Uwolnione zakładniczki Hamasu, 18-letnia Natalie Raanan i jej matka Judith, wrócą wkrótce do Stanów Zjednoczonych. - Nie spałem przez dwa tygodnie, ale dzisiaj w końcu zasnę. Rozmawiałem z córką. Brzmiała w porządku, wygląda dobrze. Jest szczęśliwa i nie może doczekać się powrotu do domu - mówił na konferencji prasowej ojciec nastolatki i były mąż starszej kobiety.
Rzecznik zbrojnego skrzydła palestyńskiego Hamasu Abu Obeida poinformował w piątek o uwolnieniu zakładniczek z USA - matki i jej córki - z "powodów humanitarnych". Informację w tej sprawie potwierdził prezydent Joe Biden, który oznajmił, że "trwają wysiłki nad wypuszczeniem kolejnych zakładników".
Portal Times of Israel podał, że uwolnione kobiety to 18-letnia Natalie Raanan i jej matka - Judith. Dwie mieszkanki stanu Illinois przyjechały do Izraela na urodziny jednego z krewnych. 7 października tego roku rodzina obchodziła razem święto Simchat Tora w kibucu Nahal Oz, przy granicy ze Strefą Gazy - powiedział portalowi niewymieniony z nazwiska urzędnik izraelski wysokiego szczebla.
"Zobaczymy się w przyszłym tygodniu i będziemy świętować. Robimy wielką imprezę"
Rząd Izraela oraz ambasada USA w Izraelu opublikowały zdjęcia uwolnionych kobiet.

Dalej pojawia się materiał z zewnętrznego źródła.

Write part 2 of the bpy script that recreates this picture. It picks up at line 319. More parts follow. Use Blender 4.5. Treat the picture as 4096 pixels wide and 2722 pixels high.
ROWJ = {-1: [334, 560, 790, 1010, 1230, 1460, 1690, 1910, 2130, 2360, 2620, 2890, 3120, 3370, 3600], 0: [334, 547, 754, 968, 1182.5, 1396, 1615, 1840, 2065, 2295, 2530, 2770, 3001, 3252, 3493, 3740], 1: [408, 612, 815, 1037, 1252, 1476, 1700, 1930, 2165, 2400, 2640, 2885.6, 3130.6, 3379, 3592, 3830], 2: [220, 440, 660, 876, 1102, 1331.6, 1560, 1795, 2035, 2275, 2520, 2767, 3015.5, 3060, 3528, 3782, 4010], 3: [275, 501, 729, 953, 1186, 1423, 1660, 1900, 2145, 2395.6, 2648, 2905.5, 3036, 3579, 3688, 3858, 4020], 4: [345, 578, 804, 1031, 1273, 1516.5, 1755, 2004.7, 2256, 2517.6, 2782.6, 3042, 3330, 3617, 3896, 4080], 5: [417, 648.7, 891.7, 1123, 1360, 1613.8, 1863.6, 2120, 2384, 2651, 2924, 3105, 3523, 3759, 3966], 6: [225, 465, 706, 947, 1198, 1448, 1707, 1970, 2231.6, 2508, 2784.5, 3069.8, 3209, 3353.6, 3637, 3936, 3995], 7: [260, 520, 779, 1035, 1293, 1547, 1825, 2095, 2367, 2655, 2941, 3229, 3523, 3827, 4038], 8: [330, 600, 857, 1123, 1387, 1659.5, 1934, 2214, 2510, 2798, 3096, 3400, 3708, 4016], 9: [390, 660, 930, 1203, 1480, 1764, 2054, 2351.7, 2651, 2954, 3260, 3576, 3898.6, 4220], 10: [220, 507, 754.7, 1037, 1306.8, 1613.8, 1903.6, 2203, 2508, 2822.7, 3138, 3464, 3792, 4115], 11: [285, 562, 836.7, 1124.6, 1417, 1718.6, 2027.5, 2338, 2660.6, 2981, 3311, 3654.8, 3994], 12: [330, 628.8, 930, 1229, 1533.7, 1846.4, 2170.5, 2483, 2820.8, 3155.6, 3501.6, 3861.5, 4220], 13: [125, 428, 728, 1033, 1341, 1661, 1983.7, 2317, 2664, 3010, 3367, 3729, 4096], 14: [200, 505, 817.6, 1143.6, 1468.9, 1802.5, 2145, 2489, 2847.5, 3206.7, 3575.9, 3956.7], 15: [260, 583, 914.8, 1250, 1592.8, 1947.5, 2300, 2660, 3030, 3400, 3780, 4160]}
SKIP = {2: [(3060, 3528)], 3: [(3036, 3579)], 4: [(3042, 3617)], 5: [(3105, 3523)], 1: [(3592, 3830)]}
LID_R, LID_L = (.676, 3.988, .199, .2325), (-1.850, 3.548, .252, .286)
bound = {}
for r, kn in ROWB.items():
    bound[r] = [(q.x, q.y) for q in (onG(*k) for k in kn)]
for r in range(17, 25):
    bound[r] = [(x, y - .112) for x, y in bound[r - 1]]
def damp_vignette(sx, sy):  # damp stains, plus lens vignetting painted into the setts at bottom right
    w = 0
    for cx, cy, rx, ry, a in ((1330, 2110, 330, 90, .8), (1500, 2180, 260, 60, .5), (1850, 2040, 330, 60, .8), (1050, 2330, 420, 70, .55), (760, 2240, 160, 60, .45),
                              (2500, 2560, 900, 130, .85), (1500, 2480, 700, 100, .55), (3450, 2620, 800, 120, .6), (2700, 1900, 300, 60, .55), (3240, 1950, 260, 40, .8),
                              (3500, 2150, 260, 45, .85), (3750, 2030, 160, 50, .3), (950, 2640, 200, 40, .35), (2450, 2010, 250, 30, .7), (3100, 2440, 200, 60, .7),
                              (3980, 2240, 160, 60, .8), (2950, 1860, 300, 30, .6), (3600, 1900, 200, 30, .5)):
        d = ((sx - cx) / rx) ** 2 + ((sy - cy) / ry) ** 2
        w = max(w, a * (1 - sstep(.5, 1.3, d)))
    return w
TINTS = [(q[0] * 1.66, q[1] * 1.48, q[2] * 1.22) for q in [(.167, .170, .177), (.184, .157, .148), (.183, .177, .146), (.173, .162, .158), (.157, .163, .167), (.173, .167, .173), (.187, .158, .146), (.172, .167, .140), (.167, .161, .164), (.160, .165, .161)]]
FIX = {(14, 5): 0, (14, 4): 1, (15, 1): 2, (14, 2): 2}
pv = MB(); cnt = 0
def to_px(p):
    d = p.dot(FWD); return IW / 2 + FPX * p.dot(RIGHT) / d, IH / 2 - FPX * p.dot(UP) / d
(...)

Na konferencji prasowej Uri Raanan, ojciec i były mąż uwolnionych Amerykanek, powiedział, że "czekał długi czas na tę chwilę". - Nie spałem przez dwa tygodnie, ale dzisiaj w końcu zasnę. Rozmawiałem z córką. Brzmiała w porządku, wygląda dobrze. Jest szczęśliwa i nie może doczekać się powrotu do domu. Jej mama ma zadrapanie na ręku, ale to nic poważnego - mówił.
Kobiety wkrótce mają wrócić do Stanów Zjednoczonych. Natalie za kilka dni obchodzi urodziny.
- Zobaczymy się w przyszłym tygodniu i będziemy świętować. Robimy wielką imprezę, wycałujemy i wyściskamy was. To będzie chwila radości w naszej rodzinie, ale modlimy się i oczekujemy dobrych wieści o pozostałych zakładnikach - powiedziała Sigal Zamir, członkini rodziny uwolnionych kobiet.